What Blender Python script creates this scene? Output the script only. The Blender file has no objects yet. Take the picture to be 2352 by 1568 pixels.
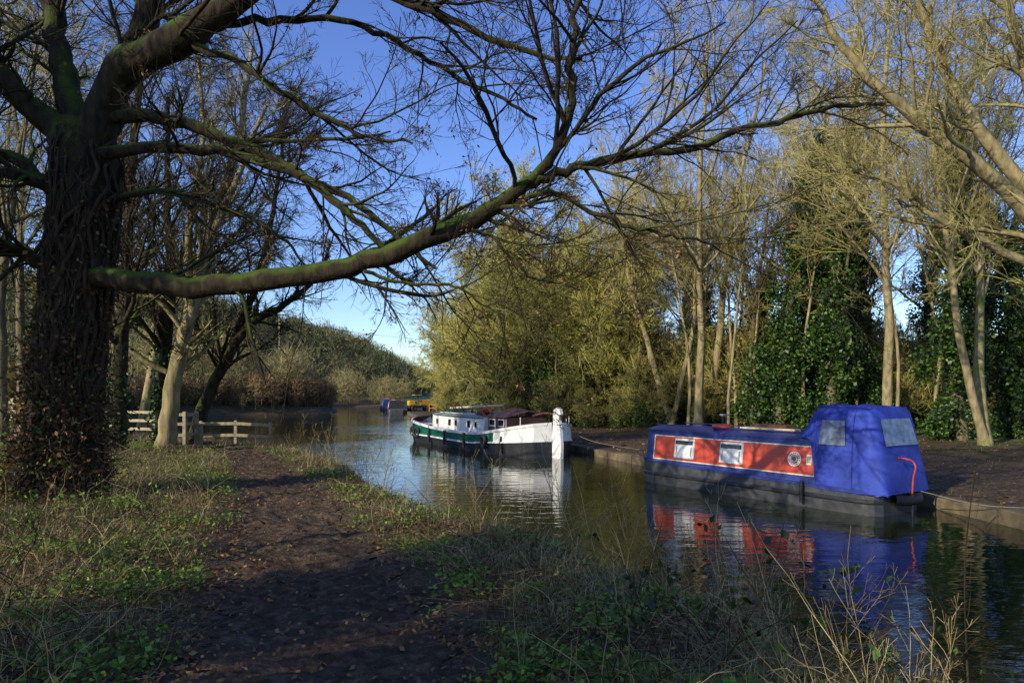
import bpy, bmesh, math, numpy as np
from mathutils import Vector, Matrix
rng=np.random.default_rng(11)
S=bpy.context.scene
# ------------------------------------------------------------------ materials
def newmat(name):
    m=bpy.data.materials.new(name); m.use_nodes=True
    nt=m.node_tree; b=nt.nodes['Principled BSDF']; return m,nt,b
def N(nt,t,**kw):
    n=nt.nodes.new(t)
    for k,v in kw.items():
        if k in n.inputs: n.inputs[k].default_value=v
        else: setattr(n,k,v)
    return n
def ramp(nt,fac,stops):
    r=nt.nodes.new('ShaderNodeValToRGB'); e=r.color_ramp.elements
    while len(e)<len(stops): e.new(0.5)
    for i,(p,c) in enumerate(stops):
        e[i].position=p; e[i].color=(c[0],c[1],c[2],1)
    nt.links.new(fac,r.inputs[0]); return r
def coords(nt):
    return N(nt,'ShaderNodeTexCoord').outputs['Object']
def simple(name,c,rough=.5,var=.25,scale=6,bump=.0,spec=.5,metal=0):
    m,nt,b=newmat(name)
    n=N(nt,'ShaderNodeTexNoise'); n.inputs['Scale'].default_value=scale; n.inputs['Detail'].default_value=6
    nt.links.new(coords(nt),n.inputs['Vector'])
    r=ramp(nt,n.outputs['Fac'],[(.3,[x*(1-var) for x in c]),(.7,[min(1,x*(1+var)) for x in c])])
    nt.links.new(r.outputs[0],b.inputs['Base Color'])
    b.inputs['Roughness'].default_value=rough; b.inputs['Specular IOR Level'].default_value=spec; b.inputs['Metallic'].default_value=metal
    if bump:
        bp=N(nt,'ShaderNodeBump'); bp.inputs['Strength'].default_value=bump; bp.inputs['Distance'].default_value=.05
        nt.links.new(n.outputs['Fac'],bp.inputs['Height']); nt.links.new(bp.outputs[0],b.inputs['Normal'])
    return m
def bark(name,c1,c2,moss=0,mossc=(.06,.09,.012),scale=5):
    m,nt,b=newmat(name); co=coords(nt)
    mp=N(nt,'ShaderNodeMapping'); mp.inputs['Scale'].default_value=(1,1,.3); nt.links.new(co,mp.inputs[0])
    n=N(nt,'ShaderNodeTexNoise'); n.inputs['Scale'].default_value=scale*2; n.inputs['Detail'].default_value=8; nt.links.new(mp.outputs[0],n.inputs['Vector'])
    r=ramp(nt,n.outputs['Fac'],[(.3,c1),(.7,c2)]); col=r.outputs[0]
    if moss:
        g=N(nt,'ShaderNodeNewGeometry'); sx=N(nt,'ShaderNodeSeparateXYZ'); nt.links.new(g.outputs['Normal'],sx.inputs[0])
        n2=N(nt,'ShaderNodeTexNoise'); n2.inputs['Scale'].default_value=2.3; n2.inputs['Detail'].default_value=5; nt.links.new(co,n2.inputs['Vector'])
        a=N(nt,'ShaderNodeMath',operation='MULTIPLY_ADD'); nt.links.new(sx.outputs[2],a.inputs[0]); a.inputs[1].default_value=.45; nt.links.new(n2.outputs['Fac'],a.inputs[2])
        rr=ramp(nt,a.outputs[0],[(.75-.2*moss,(0,0,0)),(1.0-.2*moss,(1,1,1))])
        mx=N(nt,'ShaderNodeMixRGB'); nt.links.new(rr.outputs[0],mx.inputs[0]); nt.links.new(col,mx.inputs[1]); mx.inputs[2].default_value=(*mossc,1); col=mx.outputs[0]
    nt.links.new(col,b.inputs['Base Color']); b.inputs['Roughness'].default_value=.9; b.inputs['Specular IOR Level'].default_value=.2
    bp=N(nt,'ShaderNodeBump'); bp.inputs['Strength'].default_value=.8; bp.inputs['Distance'].default_value=.05
    nt.links.new(n.outputs['Fac'],bp.inputs['Height']); nt.links.new(bp.outputs[0],b.inputs['Normal'])
    return m
def leafmat(name,stops,rough=.55,trans=.25):
    m,nt,b=newmat(name)
    g=N(nt,'ShaderNodeNewGeometry'); r=ramp(nt,g.outputs['Random Per Island'],stops)
    nt.links.new(r.outputs[0],b.inputs['Base Color']); b.inputs['Roughness'].default_value=rough; b.inputs['Specular IOR Level'].default_value=.3
    if trans:
        t=N(nt,'ShaderNodeBsdfTranslucent'); nt.links.new(r.outputs[0],t.inputs[0])
        mx=N(nt,'ShaderNodeMixShader'); mx.inputs[0].default_value=trans
        nt.links.new(b.outputs[0],mx.inputs[1]); nt.links.new(t.outputs[0],mx.inputs[2]); nt.links.new(mx.outputs[0],nt.nodes['Material Output'].inputs[0])
    return m
M={}
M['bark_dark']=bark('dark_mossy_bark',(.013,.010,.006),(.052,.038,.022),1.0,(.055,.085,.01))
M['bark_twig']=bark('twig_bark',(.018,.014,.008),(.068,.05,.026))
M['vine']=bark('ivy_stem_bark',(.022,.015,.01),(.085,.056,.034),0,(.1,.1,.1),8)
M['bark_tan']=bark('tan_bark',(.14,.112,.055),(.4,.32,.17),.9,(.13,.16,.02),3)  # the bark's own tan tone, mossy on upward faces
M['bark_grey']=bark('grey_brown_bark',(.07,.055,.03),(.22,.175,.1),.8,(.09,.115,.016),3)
M['twig_tan']=leafmat('tan_twigs',[(0,(.12,.1,.03)),(.5,(.28,.235,.07)),(1,(.46,.39,.14))],.8,0)
M['twig_olive']=leafmat('olive_twigs',[(0,(.2,.175,.035)),(.5,(.38,.34,.075)),(1,(.54,.49,.14))],.8,0)
M['ivy']=leafmat('ivy_leaves',[(0,(.009,.022,.005)),(.6,(.025,.06,.01)),(1,(.09,.16,.022))],.42,0)
M['ivy_brown']=leafmat('brown_ivy',[(0,(.07,.04,.015)),(.6,(.26,.12,.04)),(1,(.06,.1,.015))],.6,.2)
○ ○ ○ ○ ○
### EXERCISE OBJECTIVE:
Gather up the lines that contain the word "scene".

### EXERCISE OUTPUT:
What Blender Python script creates this scene? Output the script only. The Blender file has no objects yet. Take the picture to be 2352 by 1568 pixels.
S=bpy.context.scene